For this dead star, 72 Earth years is a single day

Undefined terms:
"Earth year". - Is it referring to a 365 day period or is it referring to revolving around a host star one time?
"Earth day" - Is it a 24 hour period or is it one turn on it's axis? Is it rotationallty locked?
And what exactly is the lower boundary in m/s on "whips"? Just curious.
Yes, Bill, the wording was sloppy. It also says the more massive star " whips around its blisteringly hot and tiny stellar companion" that has less mass. Saying it the other way would be closer to the truth, which is that both orbit a common center of mass.

Anyway, what this article did not say is what I am wondering about. Will this two star system ultimately merge into a single star that rotates extremely fast and becomes an extremely short period emitter of electromagnetic radiation, such as a pulsar? Is this how all pulsars are formed?
Yeah, it can be confusing when time is used to represent orbital angular distance, though time is the more common tool people prefer to use.

It would be interesting to learn how soon these merge.

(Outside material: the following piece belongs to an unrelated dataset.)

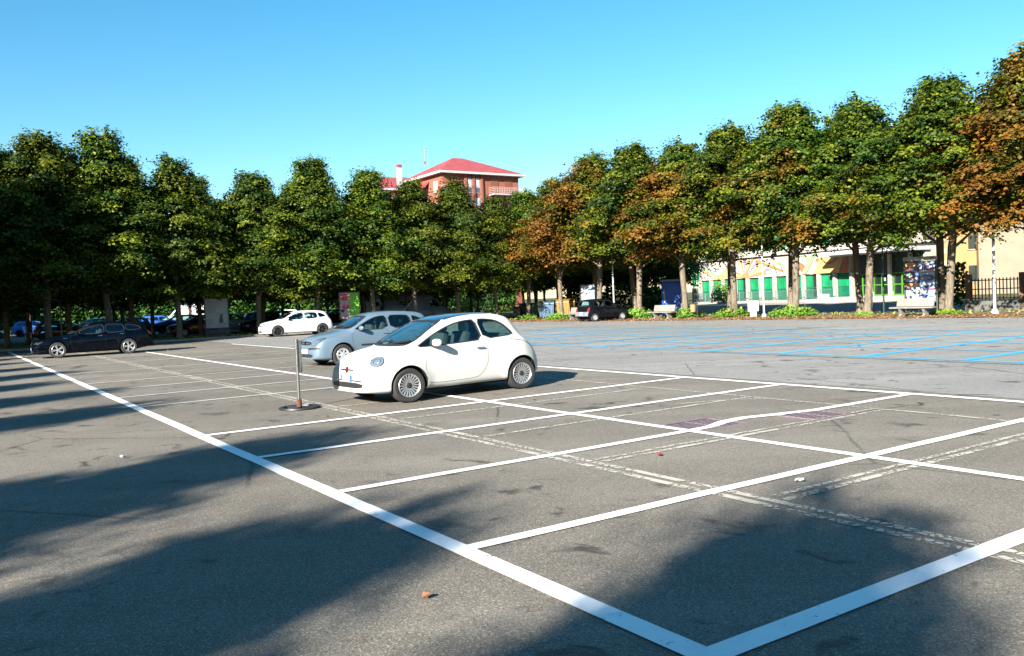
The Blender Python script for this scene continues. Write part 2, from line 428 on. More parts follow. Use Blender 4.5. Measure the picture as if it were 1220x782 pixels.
# old worn double line and old bay lines
line('old_double_line', seg(-6, 2.37, 46, 2.37, 90, .012), .085, LINE_OLD, .008)
line('old_double_line', seg(-6, 2.515, 46, 2.515, 90, .012), .085, LINE_OLD, .008)
for u, a, b_ in ((1.63, 2.6, 30), (3.84, 2.6, 7.4), (6.1, 2.6, 7.4), (8.35, 2.6, 7.4), (10.6, 2.6, 7.4)):
    line('old_bay_line', seg(u, a, u + .02, b_, 30, .012), .075, LINE_OLD, .008)
    if u < 5: line('old_bay_line', seg(u + .13, a, u + .15, b_, 30, .012), .06, LINE_OLD, .008)
line('old_bay_head_line', seg(-8, 7.35, 13.5, 7.5, 60, .015), .075, LINE_OLD, .0085)
line('old_bay_line', uvl([(6.4, 6.1), (6.25, 6.7), (6.05, 7.1), (5.75, 7.4)]), .07, LINE_OLD, .0085)
# faded blue bays
line('blue_line', seg(-12, 14.5, 38, 14.6, 50, .01), .15, LINE_BLUE, .012)
line('blue_line', seg(-10, 19.6, 38, 19.6, 50, .01), .15, LINE_BLUE, .0125)
line('blue_line', seg(-8, 24.6, 36, 24.6, 50, .01), .13, LINE_BLUE, .0125)
for k in range(17):
    u = -5 + 2.33 * k; line('blue_bay_line', seg(u, 14.6, u, min(24.5, isect_kerb(u) - 3), 24, .012), .19, LINE_BLUE2 if u < 9 else LINE_BLUE, .0115)
line('blue_line', seg(-6, 17.0, 34, 17.1, 50, .015), .12, LINE_BLUE, .0128)
line('blue_line', seg(2, 22.1, 36, 22.2, 50, .015), .12, LINE_BLUE, .0128)
line('sealed_crack', seg(21.3, 13.9, 18.2, 27, 40, .05), .08, TAR, .0135)
line('sealed_crack', seg(13.5, 14.1, -8, 14.15, 50, .04), .05, TAR, .0135)
line('sealed_crack', seg(21.0, 2.2, 20.6, 9, 20, .04), .05, TAR, .0135)
line('gutter', [row(-30 + 3 * i, KD + .75 + random.uniform(-.12, .12)) for i in range(21)], .9, plain('gutter_pale', (.30, .285, .27), .85, 0, .25, 2), .009)

# kerbs and planting strips
def slab(name, pts, z0, z1, m):
    mb = MB(); mb.prism([(p[0], p[1]) for p in pts], z0, z1); return struct(mb.build(name, m))
def kerb(name, p, q, inward, w=.14):
    n = inward; slab(name, [p, q, q + n * w, p + n * w], -.02, .115, KERB)
V3 = lambda p: Vector((p.x, p.y))
kr1 = V3(uv(UK, vk - 1))
kerb('kerb', V3(uv(UK, -40)), kr1, A2)
rag = [row(-60 + 1.1 * i, KD + random.uniform(-.45, .35) + .25 * math.sin(i * .7)) for i in range(83)]
sheet('planting_strip', rag + [row(33, -1.6), row(-60, -1.6)], .016, SOIL)
slab('planting_strip', [uv(UK + .142, -40), uv(UK + .142, vk - .4), uv(UK + 3.4, vk - 3), uv(UK + 3.4, -40)], -.02, .10, SOIL)
sheet('pavement', [row(-60, -1.62), row(36, -1.62), row(40, -26), row(-60, -26)], .0, ASPH_PATH)
sheet('park_road', [uv(UK + 3.5, -60), uv(UK + 3.5, vk - 3), uv(UK + 45, vk + 8), uv(UK + 45, -60)], .0, ASPH_PATH)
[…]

No doubt the growing strength of their gravity waves is causing an exponential decay rate.

[Added from… Here….

The astronomers assume that the J0526 system is currently detached. They predict that after about 1.5 million years, J0526B will overflow its Roche lobe and transfer mass toward J0526A at an orbital period of around 14 minutes. This will lead to the formation of an AM CVn star through the helium-star channel.

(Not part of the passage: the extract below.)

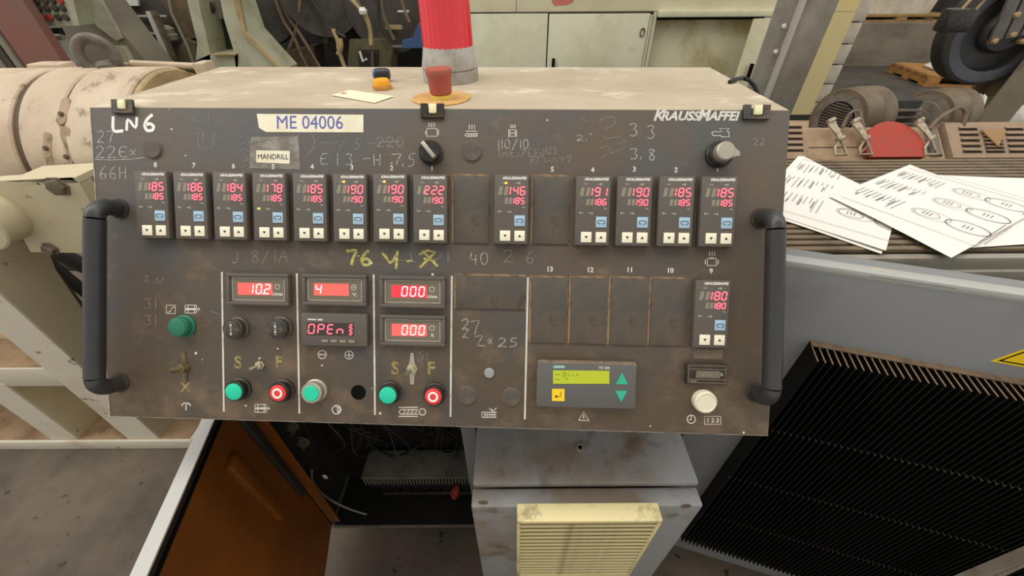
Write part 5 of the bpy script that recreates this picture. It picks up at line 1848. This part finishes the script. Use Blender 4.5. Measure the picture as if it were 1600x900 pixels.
wpart(MB().bounds(cx(1018), cx(1202), YC + .05, YC + .104, .05, cz(33), bev=.003), 'recessed_door', 'cab_worn', cc)
wpart(MB().bounds(cx(1014.5), cx(1019), YC - .01, YC + .3, 0, zs - .004), 'post', 'cab_green', cc)
a_ = Vector((aty(1176, 36, YC - .12).x, YC - .12, 0))
hd2 = Vector((.30, .07, 0))
lf = MB()
lf.ext([a_ + Vector((0, 0, .05)), a_ + hd2 + Vector((0, 0, .05)), a_ + hd2 + Vector((0, 0, cz(28))), a_ + Vector((0, 0, cz(29)))], (0.005, .02, 0))
wpart(lf, 'ajar_door', 'cab_cream', cc)
h0 = aty(1172, 112, YC - .14)
wpart(MB().bounds(h0.x - .006, h0.x + .014, YC - .145, YC - .115, cz(124, 1170, YC - .14), cz(100, 1170, YC - .14), bev=.003), 'handle', 'black', cc)

# steel column, board, block pier
YS = 2.0
x_l, x_e, x_r = aty(1222, 0, YS).x, aty(1256, 0, YS).x, aty(1312, 0, YS).x
sc_ = thing('steel_column', ((x_l + x_r) / 2, YS + .08, 0), 'grey steel column with bolted flange right of the cabinets', 'column')
wpart(MB().bounds(x_l, x_e, YS + .02, YS + .035, 0, 2.6), 'flange', 'column_grey', sc_)
wpart(MB().bounds(x_e - .008, x_e + .008, YS - .012, YS + .05, 0, 2.6, bev=.003), 'flange_edge_highlight', 'column_highlight', sc_)  # bright line on the flange edge, a highlight put into its colour
wpart(MB().bounds(x_e, x_r, YS, YS + .16, 0, 2.6, bev=.002), 'column_body', 'column_grey', sc_)
for (x, y) in ((1225, 41), (1212, 81)):
    c = aty(x, y, YS + .018)
    wpart(MB().lathe([(.010, 0), (.008, .008), (.0001, .009)], Matrix.Translation((c.x, YS + .02, c.z)) @ Matrix.Rotation(math.radians(90), 4, 'X'), 12), 'bolt', 'bg_white', sc_)
YB = 2.35
xb0, xb1 = aty(1300, 0, YB).x, aty(1346, 0, YB).x
zb0 = aty(1260, 179, YB).z
yb_ = thing('yellow_board', ((xb0 + xb1) / 2, YB + .01, 0), 'yellowish painted board standing between the steel column and the block pier', 'board')
wpart(MB().bounds(xb0, xb1, YB, YB + .025, zb0, aty(1330, 17, YB).z - .004), 'lower_board', 'yellow_board', yb_)
wpart(MB().bounds(xb0, xb1, YB, YB + .025, aty(1330, 17, YB).z, 2.6), 'upper_board', 'yellow_board', yb_)
wpart(MB().bounds(xb0 - .02, xb1 + .01, YB - .005, YB + .05, 0, zb0), 'dark_foot', 'bg_dark', yb_)
bp2 = structure(MB().bounds(xb1 + .012, aty(1358, 10, 2.5).x - .006, 2.515, 2.79, 0, 2.6).build('wall_pier', 'wall_far'))
ys_ = [-60, -18, 10, 30, 48, 68, 97, 109, 128, 142, 156, 172, 190, 215, 250, 300]
x0_, x1_ = xb1 + .008, aty(1361, 10, 2.5).x
zz = 0
blk = MB().box((0, 0, 0), (x1_ - x0_, .30, .094), None, .004).mesh('block', 'white_block')
k_ = 0
while zz < 2.5:
    put('block', blk, bp2, Matrix.Translation(((x0_ + x1_) / 2 + rw.uniform(-.004, .004), 2.65, zz + .047)))
    zz += .10
    k_ += 1

# raised dock, pallets, bulk bag
YD = 4.3
structure(MB().bounds(1.95, 7, YD, YD + 4, 0, aty(1420, 36, YD).z).build('wall_dock', 'dock_grey'))
ztd = aty(1420, 36, YD).z


def pallet(name, ctr, L_, W_, rot, label, m='pallet_wood', h=.13):
    t = thing(name, ctr, label, 'pallet')
    t.rotation_euler = (0, 0, rot)
    brd = MB().box((0, 0, h - .01), (L_, W_ / 6.5, .02), None, .002).mesh('board', m)
    for k in range(5):
        put('board', brd, t, Matrix.Translation((0, -W_ / 2 + W_ * (k + .5) / 5, 0)))
    sk = MB().box((0, 0, h * .5 - .0025), (.09, W_, h - .036)).mesh('bearer', m)
    for k in (-1, 0, 1):
        put('bearer', sk, t, Matrix.Translation((k * (L_ / 2 - .05), 0, 0)))
    bb = MB().box((0, 0, .0075), (L_, .09, .015)).mesh('bottom_board', m)
    for k in (-1, 0, 1):
        put('bottom_board', bb, t, Matrix.Translation((0, k * (W_ / 2 - .045), 0)))
    return t


pl = aty(1415, 36, YD + .05)
pallet('wooden_pallet', (pl.x, YD + .50, ztd + .0005), 1.0, .8, -.03, 'wooden pallet under the white bulk bag on the dock', h=.055)
# bulk bag
bb = MB()
nx, nz_ = 28, 8
vs, fs = [], []
for j in range(nz_ + 1):
    v = j / nz_
    for i in range(nx):
        a = 2 * math.pi * i / nx
        e = 2 / 3.2
        r_ = (.40 + .03 * math.sin(v * math.pi)) * (1 + .02 * math.sin(5 * a + v * 3))
        x_ = r_ * math.copysign(abs(math.cos(a)) ** e, math.cos(a))
        y_ = r_ * .85 * math.copysign(abs(math.sin(a)) ** e, math.sin(a))
        vs.append((pl.x + x_, YD + .50 + y_, ztd + .0565 + .62 * v + (.03 * math.sin(3 * a) if j == 0 else 0) * 0))
for j in range(nz_):
    for i in range(nx):
        k2 = (i + 1) % nx
        fs.append((j * nx + i, j * nx + k2, (j + 1) * nx + k2, (j + 1) * nx + i))
fs.append(tuple(reversed(range(nx))))
fs.append(tuple(nz_ * nx + i for i in range(nx)))
bb._add(vs, fs)
tag(bb.build('bulk_bag', 'bag_white'), 'dirty white woven bulk bag standing on a pallet in the right background', 'bag')
c = aty(1480, 36, YD)
bag('plastic_bag', [(1490, 34), (1494, 29), (1512, 26), (1540, 32), (1520, 35)], ztd + .002, .10, 'cream plastic sack lying on the dock beside the bulk bag', 'bag_white')
YQ = 2.9
YQ = 3.2
zq = aty(1420, 142, YQ).z - .02
pa_ = pallet('wooden_pallet', (aty(1402, 140, YQ).x + .86, YQ + .42, zq + .0005), .8, .6, -.25, 'orange wooden pallet lying low below the black pulley wheel', 'pallet_orange', .08)
tag(MB().bounds(2.14, 4.2, YQ - .08, YD - .01, 0, zq, None, .01).build('dark_platform', 'bg_dark'), 'dark platform under the orange pallet in front of the dock', 'platform')
c = aty(1440, 124, YQ + .3)
bag('plastic_bag', [pa_.location + Vector(v) for v in ((-.30, -.15, .0815), (-.22, .15, .0815), (.1, .2, .0815), (.3, .05, .0815), (.1, -.2, .0815))], 0, .05, 'grey crumpled plastic sheeting on the orange pallet', 'plastic_white')
b3 = thing('steel_beam', aty(1560, 150, 1.75), 'olive grey steel beam leaning below the black pulley wheel at the right', 'beam')
b3.location.z = 0
P_ = [aty(*q_, 1.75) for q_ in ((1515, 182), (1585, 90), (1680, 40), (1680, 120), (1600, 150), (1580, 182))]
a_, b2 = aty(1535, 185, 1.7), aty(1640, 50, 1.7)
dv = (b2 - a_).normalized()
sd = dv.cross(Vector((0, 1, 0))).normalized()
bm_ = MB()
st_ = a_ - dv * 1.4
st_ = a_ + dv * (-(a_.z) / dv.z)
FM = Matrix((dv, Vector((0, 1, 0)), -sd)).transposed().to_4x4()
FM.translation = st_
Lb = (b2 - st_).length + .5
bm_.bounds(0.06, Lb, -.05, -.035, -.06, .06, FM)
bm_.bounds(0.06, Lb, .06, .075, -.06, .06, FM)
bm_.bounds(0.06, Lb, -.035, .06, -.006, .006, FM)
wpart(bm_, 'beam_section', 'beam_olive', b3)
la, lb = aty(1518, 160, 1.9), aty(1552, 112, 1.9)
la = la - (lb - la) * (la.z / (lb.z - la.z))
tag(MB().tube([la, lb], .007, 6).build('thin_lath', 'pallet_wood'), 'thin wooden lath leaning along the olive beam', 'lath')
bag('plastic_bag', [(1508, 172), (1515, 160), (1530, 158), (1536, 166), (1528, 174)], aty(1520, 172, 1.5).z, .03, 'small grey plastic bag between the right motor and the leaning beam')

# black pulley wheel
YW = 1.75
c = aty(1562, 46, YW)
wt = thing('pulley_wheel', (c.x, YW, c.z - .2), 'large black pulley wheel held by a steel fork bracket at the upper right', 'pulley')
q = Matrix.Translation((0, 0, .2)) @ Matrix.Rotation(math.radians(-8), 4, 'Z') @ Matrix.Rotation(math.radians(90), 4, 'X')
R_ = .182
MB().lathe([(R_ * .94, -.045), (R_, -.040), (R_, -.030), (R_ * .93, -.008), (R_ * .93, .008), (R_, .030), (R_, .040), (R_ * .94, .045), (R_ * .74, .040), (R_ * .70, .022), (R_ * .70, -.022), (R_ * .74, -.040), (R_ * .94, -.045)], q, 56, cap=False).build('rim', 'wheel_black', wt)
MB().lathe([(R_ * .96, .041), (R_ * .94, .0465), (R_ * .76, .0425), (R_ * .74, .040)], q, 56, cap=False).build('rim_face', 'wheel_blue', wt)
MB().lathe([(R_ * .71, -.012), (R_ * .71, .012), (.0001, .014)], q, 48).build('web', 'wheel_black', wt)
MB().lathe([(.075, .0), (.075, .03), (.065, .045), (.0001, .048)], q, 30).build('hub', 'wheel_black', wt)
fk = MB()
for o_ in (-.045, .0, .045):
    fk.bounds(o_ - .019, o_ + .019, -.02, .42, .052, .066, q @ Matrix.Rotation(math.radians(12), 4, 'Z'), .003)
fk.build('fork_bracket', 'bracket_steel', wt)
for (x_, y_) in ((-.03, .05), (.03, .05), (-.045, -.03), (.0, -.01), (.05, -.03)):
    MB().lathe([(.010, .046), (.010, .072), (.007, .076)], q @ Matrix.Translation((x_, y_, 0)), 6).build('bolt', 'tan_steel', wt)
c2 = aty(1520, 12, YW - .1)
cl = MB()
o2 = Vector((c2.x - wt.location.x, -.09, c2.z - wt.location.z))
cl.tube([o2 + Vector((-.030, 0, -.018)), o2 + Vector((.020, 0, -.018)), o2 + Vector((.034, 0, .026)), o2 + Vector((-.014, 0, .026))], .006, 6, closed=True)
cl.build('clamp', 'tan_steel', wt)
c2 = aty(1497, 32, YW - .08)
MB().box((c2.x - wt.location.x, -.07, c2.z - wt.location.z), (.09, .06, .07), None, .01).build('black_joint', 'black_gloss', wt)
MB().bounds(.02, .10, .05, .10, .1, 1.2).build('hanger', 'bracket_steel', wt)
tag(MB().bounds(aty(1486, 10, 4.9).x, 6.0, 5.3, 5.7, ztd + .001, 2.2).build('dark_crate', 'bg_darker'), 'dark crate standing behind the bulk bag and the pulley wheel', 'crate')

The researchers noted that J0526B will begin a transition to a degenerate state, which may lead to the formation of a helium-core white dwarf. They added that when the electron-degeneracy pressure becomes dominant, J0526B will reach the minimum orbital period of about nine minutes and it will start to expand with its mass loss. This will probably lead to an increase in orbital period as predicted by binary evolution theory.]

So its orbital period and distance will shrink then enlarge. How ‘ bout that!